Where are you originally from? When did you move to Mississippi?
The “where are you originally from” question is a tricky one for me. I was born in Chicago, but my family moved to rural Michigan before my first birthday. So while I was technically born in Chicago—and now, I’m raising my kids here!—I didn’t grow up here. I lived in four different small midwestern towns by the time I was eight, and I was homeschooled. So even when folks prod: “Well, where did you go to high school?”…there’s still no actual answer.
You know what? I’m just going to start saying my origins are mysterious. People love mysterious origins, right?

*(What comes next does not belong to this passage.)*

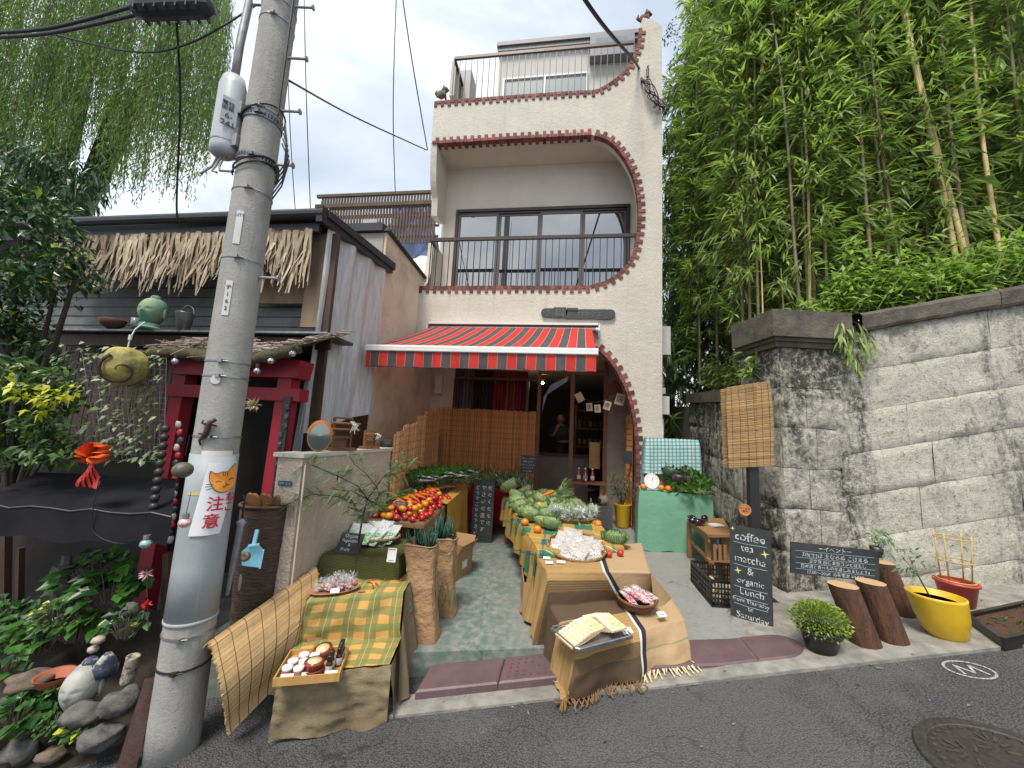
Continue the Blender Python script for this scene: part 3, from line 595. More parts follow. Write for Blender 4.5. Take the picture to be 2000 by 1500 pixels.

In the wake of my enigmatic youth (mysterious origins!), I left for college in Boston at seventeen. When I graduated, at barely twenty-one, I moved to Jackson. I never could have imagined transplanting into the warm southern soil as well as I ultimately did. Though the opportunity that initially brought me to Jackson was a two-year fellowship, I wound up staying in the area for over a decade. To this day, I have more ties to Mississippi than probably anywhere else.
It’s too easy to say “the people,” but you know what? It’s the people. There’s an interconnectedness in Mississippi that I’ve never found anywhere else.
When did you move to Chicago and why did you move there?
The short answer is that we moved to Chicago in 2014 because my husband, Danny, had a job offer. The longer answer is that we’d been eying Chicago for quite some time. My brother lives here, which was a huge selling point. Danny and I are also both Theatre People, and Chicago has a great theatre scene, and several of our Mississippi theatre friends had already made the move up I-55 to Chicago… but leaving Jackson was still a complicated and emotional decision (also, I had not missed northern winters). Still, when opportunity knocked, we decided to mix metaphors and take the leap! We got married in March at the Ohr O’Keefe Museum in Biloxi; by early April, we were settling into an apartment in Lincoln Square; not long thereafter, parenthood shook things up even more.


What does “home” mean to you? How does Mississippi fit into that definition?
Much like the trickiness of the “where are you from” question, for a long time, I struggled to define “home.” Having moved around so much (and layering that in with immigrant grandparents and a whole mess of other complex family lore; mysterious origins!), I felt I could neither claim nor be claimed by any particular place. So instead, I sought out the people that always felt like family to me: theatre people, book people, the volunteers at animal shelters and afterschool programs and marches. And then, you know. I made them dinner, showed up for their events, volunteered and auditioned and cheered for them. I offered people what I was longing for, and in so doing, found what I needed.